Des élèves consommateurs de cours

Mais on aurait tort de considérer que le désir d’engagement des lycéens "peut être immédiatement réalisé et investi dans le cadre réglé des institutions de la représentation lycéenne (...) un certain nombre d’élèves pourraient dire avec leurs professeurs : 'Notre priorité reste les cours' (...) Il arrive que le lycéen rejette l’idée d’être au lycée autre chose qu’un consommateur de cours". Il est vrai que la "brièveté du rythme triennal du lycée décourage ces élèves soucieux de rentabiliser leur engagement (...) Il manque à l’élève l’abnégation de s’engager pour améliorer non sa propre vie au lycée, mais celle de ses successeurs."

Et surtout, les élèves attendent qu'on leur démontre "les effets bénéfiques et concrets des institutions" et de l’efficacité de la démocratie lycéenne.

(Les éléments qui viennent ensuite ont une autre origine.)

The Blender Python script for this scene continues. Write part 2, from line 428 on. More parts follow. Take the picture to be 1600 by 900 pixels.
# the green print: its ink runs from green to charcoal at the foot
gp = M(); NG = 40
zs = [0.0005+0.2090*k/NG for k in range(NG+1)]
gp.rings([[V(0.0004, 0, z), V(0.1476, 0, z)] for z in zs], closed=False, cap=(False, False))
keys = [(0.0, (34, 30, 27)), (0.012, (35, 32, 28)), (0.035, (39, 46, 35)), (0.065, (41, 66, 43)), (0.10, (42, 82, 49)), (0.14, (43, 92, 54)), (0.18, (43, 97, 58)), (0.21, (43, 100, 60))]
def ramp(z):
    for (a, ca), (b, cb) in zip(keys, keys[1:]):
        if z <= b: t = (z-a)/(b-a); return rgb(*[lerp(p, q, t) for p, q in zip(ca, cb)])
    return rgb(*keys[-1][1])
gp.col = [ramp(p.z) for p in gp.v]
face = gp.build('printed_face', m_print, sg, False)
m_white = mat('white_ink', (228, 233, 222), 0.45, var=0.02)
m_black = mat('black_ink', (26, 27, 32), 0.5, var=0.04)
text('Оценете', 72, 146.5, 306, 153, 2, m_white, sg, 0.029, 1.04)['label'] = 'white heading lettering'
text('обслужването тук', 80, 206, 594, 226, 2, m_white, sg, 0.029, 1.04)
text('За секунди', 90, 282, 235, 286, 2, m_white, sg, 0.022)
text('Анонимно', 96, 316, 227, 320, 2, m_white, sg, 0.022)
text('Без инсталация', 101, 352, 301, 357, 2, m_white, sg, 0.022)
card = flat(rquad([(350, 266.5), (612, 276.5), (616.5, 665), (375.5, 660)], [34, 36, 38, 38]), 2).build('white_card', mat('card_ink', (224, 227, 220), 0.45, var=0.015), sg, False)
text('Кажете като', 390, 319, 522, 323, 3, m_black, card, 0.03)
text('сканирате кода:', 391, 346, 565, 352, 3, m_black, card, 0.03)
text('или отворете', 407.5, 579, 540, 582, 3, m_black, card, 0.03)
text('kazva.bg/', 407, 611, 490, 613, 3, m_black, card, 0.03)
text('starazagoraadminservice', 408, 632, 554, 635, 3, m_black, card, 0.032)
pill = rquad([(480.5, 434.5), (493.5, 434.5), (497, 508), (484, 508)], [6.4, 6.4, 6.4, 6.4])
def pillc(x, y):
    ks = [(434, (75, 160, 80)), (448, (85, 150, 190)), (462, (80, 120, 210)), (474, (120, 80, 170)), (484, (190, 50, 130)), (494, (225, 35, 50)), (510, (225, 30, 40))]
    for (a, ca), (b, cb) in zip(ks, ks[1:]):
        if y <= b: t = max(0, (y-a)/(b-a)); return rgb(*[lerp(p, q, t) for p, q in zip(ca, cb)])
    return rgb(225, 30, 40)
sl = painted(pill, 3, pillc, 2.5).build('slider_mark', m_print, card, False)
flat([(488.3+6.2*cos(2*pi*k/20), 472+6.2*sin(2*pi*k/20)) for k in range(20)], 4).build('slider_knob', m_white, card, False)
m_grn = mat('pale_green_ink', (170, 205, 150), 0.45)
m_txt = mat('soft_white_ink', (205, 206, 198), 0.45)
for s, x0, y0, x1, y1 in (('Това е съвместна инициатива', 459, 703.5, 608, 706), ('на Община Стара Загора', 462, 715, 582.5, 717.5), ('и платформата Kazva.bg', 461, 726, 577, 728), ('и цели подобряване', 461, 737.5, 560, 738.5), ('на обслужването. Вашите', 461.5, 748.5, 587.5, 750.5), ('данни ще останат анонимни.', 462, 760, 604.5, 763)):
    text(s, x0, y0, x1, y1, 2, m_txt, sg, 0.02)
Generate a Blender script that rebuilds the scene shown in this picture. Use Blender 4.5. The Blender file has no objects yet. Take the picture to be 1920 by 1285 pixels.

Au total, ces semaines "n’ont pas rempli leur objet premier, c’est-à-dire une augmentation du taux de participation aux élections pour le renouvellement partiel des conseils des délégués pour la vie lycéenne", mais "ce constat globalement négatif cache une réalité très inégale selon les académies et les types d’établissements, avec, çà et là, des hausses du taux de participation aussi spectaculaires que les baisses".